La calma interior es el anhelo más grande para el ser humano. Pareciera que la felicidad, a partir de una edad, se reduce a tener tranquilidad, paz. Vivimos en un mundo que se mueve a la velocidad de la luz, cuando nos damos cuenta ya es de noche, cuando nos damos cuenta ya es invierno, cuando nos damos cuenta ya tenemos 65 años y sentimos que nos hemos perdido el camino.
Mindfulness o consciencia plena
La mente sosegada tiene una característica principal y radica en experimentar la ecuanimidad a través de la meditación consciente. En vez de fijar la atención solamente en la respiración o un mantra, como nos invita la meditación budista, el mindfulness o consciencia plena, implica una consciencia siempre consciente en el día a día, tanto interno: qué pasa en mi cuerpo, como externo: qué se mueve en mi entorno.

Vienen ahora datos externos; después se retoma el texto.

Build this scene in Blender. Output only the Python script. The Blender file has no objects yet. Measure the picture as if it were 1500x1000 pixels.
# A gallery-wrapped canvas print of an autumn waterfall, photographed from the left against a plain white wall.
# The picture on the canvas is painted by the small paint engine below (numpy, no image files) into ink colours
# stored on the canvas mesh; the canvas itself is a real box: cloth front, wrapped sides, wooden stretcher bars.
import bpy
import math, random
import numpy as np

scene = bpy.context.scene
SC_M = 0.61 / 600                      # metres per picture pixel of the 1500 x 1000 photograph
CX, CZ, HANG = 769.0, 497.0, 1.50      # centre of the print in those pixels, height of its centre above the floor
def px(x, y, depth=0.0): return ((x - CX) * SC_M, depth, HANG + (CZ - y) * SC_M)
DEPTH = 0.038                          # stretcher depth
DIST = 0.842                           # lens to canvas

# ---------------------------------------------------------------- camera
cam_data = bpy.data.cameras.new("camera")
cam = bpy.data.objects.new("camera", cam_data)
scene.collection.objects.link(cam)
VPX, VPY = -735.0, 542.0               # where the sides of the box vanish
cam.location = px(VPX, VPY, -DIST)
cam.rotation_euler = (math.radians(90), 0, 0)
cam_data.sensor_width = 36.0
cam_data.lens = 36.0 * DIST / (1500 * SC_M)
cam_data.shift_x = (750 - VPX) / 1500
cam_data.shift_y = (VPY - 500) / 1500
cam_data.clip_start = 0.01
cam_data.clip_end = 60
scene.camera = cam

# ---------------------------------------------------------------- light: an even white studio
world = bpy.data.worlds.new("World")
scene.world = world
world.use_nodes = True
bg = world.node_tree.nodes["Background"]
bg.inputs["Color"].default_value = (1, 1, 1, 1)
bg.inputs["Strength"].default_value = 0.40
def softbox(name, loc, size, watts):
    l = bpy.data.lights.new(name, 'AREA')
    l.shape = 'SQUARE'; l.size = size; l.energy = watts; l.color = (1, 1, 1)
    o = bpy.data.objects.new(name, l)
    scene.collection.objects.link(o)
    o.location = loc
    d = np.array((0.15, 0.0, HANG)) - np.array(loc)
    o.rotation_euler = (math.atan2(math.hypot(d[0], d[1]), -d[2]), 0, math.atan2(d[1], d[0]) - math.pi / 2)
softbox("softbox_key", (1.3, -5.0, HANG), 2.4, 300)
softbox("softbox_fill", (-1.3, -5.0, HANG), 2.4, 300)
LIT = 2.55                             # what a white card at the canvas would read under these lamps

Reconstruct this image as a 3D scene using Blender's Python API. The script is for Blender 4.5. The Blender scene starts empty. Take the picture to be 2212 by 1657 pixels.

La consciencia navega por un mar de experiencias, incluidas las sensaciones de emociones y pensamientos. Te permite ver la naturaleza de un proceso, sin identificarte con tus sensaciones, emociones, pensamientos.
La profesora de meditación Sharon Salzberg habla de la ecuanimidad como una «una tranquilidad espaciosa de la mente», en la que podemos permanecer conectados con los demás y con todo lo que ocurre a nuestro alrededor mientras nos liberamos de nuestra costumbre condicionada del apego.
En definitiva se resumiría como «no poder detener las olas, pero poder surfearlas». La capacidad de mantener el equilibrio ante la vida, que se mueve constantemente. Hay una historia que ilustra la sabiduría de este estado mental.
Era un granjero, cuyo valor más grande era un caballo. Un día se escapó. Toda la gente se apiadaba de él: -«¡Que mal suerte, ahora no podrá transportar su cosecha!. A lo que el granjero respondía: «Mala suerte, buena suerte, ¿Quién sabe?»
Unos días después el caballo volvió, seguidos de seis caballos más. La gente le dijo: -«¡Que buena suerte, te harás rico!.» A lo que el granjero respondía: «Mala suerte, buena suerte, ¿Quién sabe?»
Unos días después, mientras el hijo intentaba montar y adiestrar a uno de ellos, se cayó del caballo y se rompio una pierna. Todos los del pueblo le dijeron: -«¡Que mala suerte! tu hijo se ha lesionado y así no podrá ayudarte en las tareas de la granja.» A lo que el granjero respondía: «Mala suerte, buena suerte, ¿Quién sabe?»
Un semana después, el ejercito llegó al pueblo a reclutar a todos los jóvenes para ir a la guerra, a todos menos al hijo del granjero.
«Mala suerte, buena suerte, ¿Quién sabe?»